* PROBLEM TO WORK ON *
Print all of the data exactly.

* SOURCE EXCERPT *

§ §

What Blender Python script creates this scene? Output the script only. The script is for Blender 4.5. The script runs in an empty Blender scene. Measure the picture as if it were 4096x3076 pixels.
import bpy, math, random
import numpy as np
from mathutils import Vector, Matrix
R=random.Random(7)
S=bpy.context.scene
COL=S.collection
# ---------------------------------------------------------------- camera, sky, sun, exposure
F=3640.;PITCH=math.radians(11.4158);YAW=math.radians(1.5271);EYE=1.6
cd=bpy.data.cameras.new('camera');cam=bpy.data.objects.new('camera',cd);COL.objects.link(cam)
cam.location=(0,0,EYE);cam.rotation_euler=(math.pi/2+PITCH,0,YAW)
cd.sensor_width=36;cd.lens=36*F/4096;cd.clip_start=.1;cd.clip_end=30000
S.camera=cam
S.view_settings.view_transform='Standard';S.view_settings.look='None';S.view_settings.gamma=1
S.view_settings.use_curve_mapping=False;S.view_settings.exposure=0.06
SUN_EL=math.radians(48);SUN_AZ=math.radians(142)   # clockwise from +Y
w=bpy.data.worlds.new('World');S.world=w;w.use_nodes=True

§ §

* ANSWER TO THIS TASK *
What Blender Python script creates this scene? Output the script only. The script is for Blender 4.5. The script runs in an empty Blender scene. Measure the picture as if it were 4096x3076 pixels.
import bpy, math, random
import numpy as np
from mathutils import Vector, Matrix
R=random.Random(7)
S=bpy.context.scene
COL=S.collection
# ---------------------------------------------------------------- camera, sky, sun, exposure
F=3640.;PITCH=math.radians(11.4158);YAW=math.radians(1.5271);EYE=1.6
cd=bpy.data.cameras.new('camera');cam=bpy.data.objects.new('camera',cd);COL.objects.link(cam)
cam.location=(0,0,EYE);cam.rotation_euler=(math.pi/2+PITCH,0,YAW)
cd.sensor_width=36;cd.lens=36*F/4096;cd.clip_start=.1;cd.clip_end=30000
S.camera=cam
S.view_settings.view_transform='Standard';S.view_settings.look='None';S.view_settings.gamma=1
S.view_settings.use_curve_mapping=False;S.view_settings.exposure=0.06
SUN_EL=math.radians(48);SUN_AZ=math.radians(142)   # clockwise from +Y
w=bpy.data.worlds.new('World');S.world=w;w.use_nodes=True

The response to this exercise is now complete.